**Available data:**
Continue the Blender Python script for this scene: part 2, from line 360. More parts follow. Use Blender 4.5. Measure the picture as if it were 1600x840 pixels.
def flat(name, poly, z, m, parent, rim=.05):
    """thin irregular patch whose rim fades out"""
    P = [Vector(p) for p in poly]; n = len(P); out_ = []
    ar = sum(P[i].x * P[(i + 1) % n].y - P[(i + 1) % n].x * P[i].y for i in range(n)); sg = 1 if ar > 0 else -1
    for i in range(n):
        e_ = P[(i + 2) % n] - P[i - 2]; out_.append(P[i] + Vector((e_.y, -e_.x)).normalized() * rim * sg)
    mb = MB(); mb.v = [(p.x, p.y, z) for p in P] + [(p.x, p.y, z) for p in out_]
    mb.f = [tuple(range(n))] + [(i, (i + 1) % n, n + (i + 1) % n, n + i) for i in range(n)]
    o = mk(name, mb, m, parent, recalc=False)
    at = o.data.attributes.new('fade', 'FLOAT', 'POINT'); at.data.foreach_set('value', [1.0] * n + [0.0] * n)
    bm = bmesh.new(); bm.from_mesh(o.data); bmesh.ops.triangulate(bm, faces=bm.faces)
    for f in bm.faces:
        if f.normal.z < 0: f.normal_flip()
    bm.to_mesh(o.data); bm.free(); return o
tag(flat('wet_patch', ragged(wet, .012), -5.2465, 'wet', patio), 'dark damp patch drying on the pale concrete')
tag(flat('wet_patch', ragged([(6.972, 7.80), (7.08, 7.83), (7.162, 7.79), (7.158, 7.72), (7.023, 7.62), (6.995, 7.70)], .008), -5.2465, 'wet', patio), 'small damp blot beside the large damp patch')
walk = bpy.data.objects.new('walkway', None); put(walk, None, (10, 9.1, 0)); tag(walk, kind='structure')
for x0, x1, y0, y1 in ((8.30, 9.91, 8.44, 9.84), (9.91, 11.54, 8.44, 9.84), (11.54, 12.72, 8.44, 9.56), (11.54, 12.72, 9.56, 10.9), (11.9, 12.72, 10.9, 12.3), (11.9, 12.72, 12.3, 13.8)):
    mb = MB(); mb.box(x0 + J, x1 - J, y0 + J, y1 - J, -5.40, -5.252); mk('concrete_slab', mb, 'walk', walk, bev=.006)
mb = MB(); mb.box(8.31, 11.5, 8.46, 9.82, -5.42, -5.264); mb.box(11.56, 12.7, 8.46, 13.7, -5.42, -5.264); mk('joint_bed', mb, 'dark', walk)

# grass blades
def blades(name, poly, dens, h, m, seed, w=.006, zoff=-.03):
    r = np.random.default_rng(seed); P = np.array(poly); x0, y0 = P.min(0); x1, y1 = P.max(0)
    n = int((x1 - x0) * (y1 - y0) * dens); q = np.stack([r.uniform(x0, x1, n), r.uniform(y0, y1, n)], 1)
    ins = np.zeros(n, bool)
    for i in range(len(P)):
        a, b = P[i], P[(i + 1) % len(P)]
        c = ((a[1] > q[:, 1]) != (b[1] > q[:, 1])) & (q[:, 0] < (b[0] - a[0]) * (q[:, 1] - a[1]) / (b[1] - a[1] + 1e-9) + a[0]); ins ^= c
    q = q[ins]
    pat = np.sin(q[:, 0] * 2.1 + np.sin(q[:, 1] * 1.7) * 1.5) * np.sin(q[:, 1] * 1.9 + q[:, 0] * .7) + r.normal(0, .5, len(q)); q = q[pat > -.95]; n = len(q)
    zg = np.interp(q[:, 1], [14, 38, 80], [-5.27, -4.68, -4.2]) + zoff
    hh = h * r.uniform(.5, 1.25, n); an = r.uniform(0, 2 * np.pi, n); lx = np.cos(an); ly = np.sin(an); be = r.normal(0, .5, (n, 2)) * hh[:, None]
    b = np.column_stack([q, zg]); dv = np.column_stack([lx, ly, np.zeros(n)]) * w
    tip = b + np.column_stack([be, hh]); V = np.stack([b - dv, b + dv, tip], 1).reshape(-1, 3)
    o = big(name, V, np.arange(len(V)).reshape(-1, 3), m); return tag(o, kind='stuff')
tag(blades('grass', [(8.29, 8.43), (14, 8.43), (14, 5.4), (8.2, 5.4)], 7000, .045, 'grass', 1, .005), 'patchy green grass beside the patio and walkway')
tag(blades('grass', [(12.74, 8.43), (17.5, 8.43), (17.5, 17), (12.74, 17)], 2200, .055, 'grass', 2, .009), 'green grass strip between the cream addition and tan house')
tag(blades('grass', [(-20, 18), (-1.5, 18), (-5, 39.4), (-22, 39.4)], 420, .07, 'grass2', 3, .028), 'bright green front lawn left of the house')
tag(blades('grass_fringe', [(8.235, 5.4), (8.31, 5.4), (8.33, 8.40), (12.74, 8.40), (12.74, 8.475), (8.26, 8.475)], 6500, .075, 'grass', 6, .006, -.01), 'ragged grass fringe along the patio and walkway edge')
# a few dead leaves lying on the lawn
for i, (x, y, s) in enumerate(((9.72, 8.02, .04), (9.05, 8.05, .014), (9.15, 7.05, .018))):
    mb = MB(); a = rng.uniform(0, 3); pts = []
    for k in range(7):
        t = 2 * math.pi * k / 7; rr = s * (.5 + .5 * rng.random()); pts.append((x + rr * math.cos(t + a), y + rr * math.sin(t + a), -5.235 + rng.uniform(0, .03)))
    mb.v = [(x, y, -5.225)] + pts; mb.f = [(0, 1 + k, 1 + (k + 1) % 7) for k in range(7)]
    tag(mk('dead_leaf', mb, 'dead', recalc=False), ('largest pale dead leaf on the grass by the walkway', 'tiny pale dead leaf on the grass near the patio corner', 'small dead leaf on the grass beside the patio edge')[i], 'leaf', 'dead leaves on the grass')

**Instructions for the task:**
Copy out each line above, character for character.

**Response:**
Continue the Blender Python script for this scene: part 2, from line 360. More parts follow. Use Blender 4.5. Measure the picture as if it were 1600x840 pixels.
def flat(name, poly, z, m, parent, rim=.05):
    """thin irregular patch whose rim fades out"""
    P = [Vector(p) for p in poly]; n = len(P); out_ = []
    ar = sum(P[i].x * P[(i + 1) % n].y - P[(i + 1) % n].x * P[i].y for i in range(n)); sg = 1 if ar > 0 else -1
    for i in range(n):
        e_ = P[(i + 2) % n] - P[i - 2]; out_.append(P[i] + Vector((e_.y, -e_.x)).normalized() * rim * sg)
    mb = MB(); mb.v = [(p.x, p.y, z) for p in P] + [(p.x, p.y, z) for p in out_]
    mb.f = [tuple(range(n))] + [(i, (i + 1) % n, n + (i + 1) % n, n + i) for i in range(n)]
    o = mk(name, mb, m, parent, recalc=False)
    at = o.data.attributes.new('fade', 'FLOAT', 'POINT'); at.data.foreach_set('value', [1.0] * n + [0.0] * n)
    bm = bmesh.new(); bm.from_mesh(o.data); bmesh.ops.triangulate(bm, faces=bm.faces)
    for f in bm.faces:
        if f.normal.z < 0: f.normal_flip()
    bm.to_mesh(o.data); bm.free(); return o
tag(flat('wet_patch', ragged(wet, .012), -5.2465, 'wet', patio), 'dark damp patch drying on the pale concrete')
tag(flat('wet_patch', ragged([(6.972, 7.80), (7.08, 7.83), (7.162, 7.79), (7.158, 7.72), (7.023, 7.62), (6.995, 7.70)], .008), -5.2465, 'wet', patio), 'small damp blot beside the large damp patch')
walk = bpy.data.objects.new('walkway', None); put(walk, None, (10, 9.1, 0)); tag(walk, kind='structure')
for x0, x1, y0, y1 in ((8.30, 9.91, 8.44, 9.84), (9.91, 11.54, 8.44, 9.84), (11.54, 12.72, 8.44, 9.56), (11.54, 12.72, 9.56, 10.9), (11.9, 12.72, 10.9, 12.3), (11.9, 12.72, 12.3, 13.8)):
    mb = MB(); mb.box(x0 + J, x1 - J, y0 + J, y1 - J, -5.40, -5.252); mk('concrete_slab', mb, 'walk', walk, bev=.006)
mb = MB(); mb.box(8.31, 11.5, 8.46, 9.82, -5.42, -5.264); mb.box(11.56, 12.7, 8.46, 13.7, -5.42, -5.264); mk('joint_bed', mb, 'dark', walk)

# grass blades
def blades(name, poly, dens, h, m, seed, w=.006, zoff=-.03):
    r = np.random.default_rng(seed); P = np.array(poly); x0, y0 = P.min(0); x1, y1 = P.max(0)
    n = int((x1 - x0) * (y1 - y0) * dens); q = np.stack([r.uniform(x0, x1, n), r.uniform(y0, y1, n)], 1)
    ins = np.zeros(n, bool)
    for i in range(len(P)):
        a, b = P[i], P[(i + 1) % len(P)]
        c = ((a[1] > q[:, 1]) != (b[1] > q[:, 1])) & (q[:, 0] < (b[0] - a[0]) * (q[:, 1] - a[1]) / (b[1] - a[1] + 1e-9) + a[0]); ins ^= c
    q = q[ins]
    pat = np.sin(q[:, 0] * 2.1 + np.sin(q[:, 1] * 1.7) * 1.5) * np.sin(q[:, 1] * 1.9 + q[:, 0] * .7) + r.normal(0, .5, len(q)); q = q[pat > -.95]; n = len(q)
    zg = np.interp(q[:, 1], [14, 38, 80], [-5.27, -4.68, -4.2]) + zoff
    hh = h * r.uniform(.5, 1.25, n); an = r.uniform(0, 2 * np.pi, n); lx = np.cos(an); ly = np.sin(an); be = r.normal(0, .5, (n, 2)) * hh[:, None]
    b = np.column_stack([q, zg]); dv = np.column_stack([lx, ly, np.zeros(n)]) * w
    tip = b + np.column_stack([be, hh]); V = np.stack([b - dv, b + dv, tip], 1).reshape(-1, 3)
    o = big(name, V, np.arange(len(V)).reshape(-1, 3), m); return tag(o, kind='stuff')
tag(blades('grass', [(8.29, 8.43), (14, 8.43), (14, 5.4), (8.2, 5.4)], 7000, .045, 'grass', 1, .005), 'patchy green grass beside the patio and walkway')
tag(blades('grass', [(12.74, 8.43), (17.5, 8.43), (17.5, 17), (12.74, 17)], 2200, .055, 'grass', 2, .009), 'green grass strip between the cream addition and tan house')
tag(blades('grass', [(-20, 18), (-1.5, 18), (-5, 39.4), (-22, 39.4)], 420, .07, 'grass2', 3, .028), 'bright green front lawn left of the house')
tag(blades('grass_fringe', [(8.235, 5.4), (8.31, 5.4), (8.33, 8.40), (12.74, 8.40), (12.74, 8.475), (8.26, 8.475)], 6500, .075, 'grass', 6, .006, -.01), 'ragged grass fringe along the patio and walkway edge')
# a few dead leaves lying on the lawn
for i, (x, y, s) in enumerate(((9.72, 8.02, .04), (9.05, 8.05, .014), (9.15, 7.05, .018))):
    mb = MB(); a = rng.uniform(0, 3); pts = []
    for k in range(7):
        t = 2 * math.pi * k / 7; rr = s * (.5 + .5 * rng.random()); pts.append((x + rr * math.cos(t + a), y + rr * math.sin(t + a), -5.235 + rng.uniform(0, .03)))
    mb.v = [(x, y, -5.225)] + pts; mb.f = [(0, 1 + k, 1 + (k + 1) % 7) for k in range(7)]
    tag(mk('dead_leaf', mb, 'dead', recalc=False), ('largest pale dead leaf on the grass by the walkway', 'tiny pale dead leaf on the grass near the patio corner', 'small dead leaf on the grass beside the patio edge')[i], 'leaf', 'dead leaves on the grass')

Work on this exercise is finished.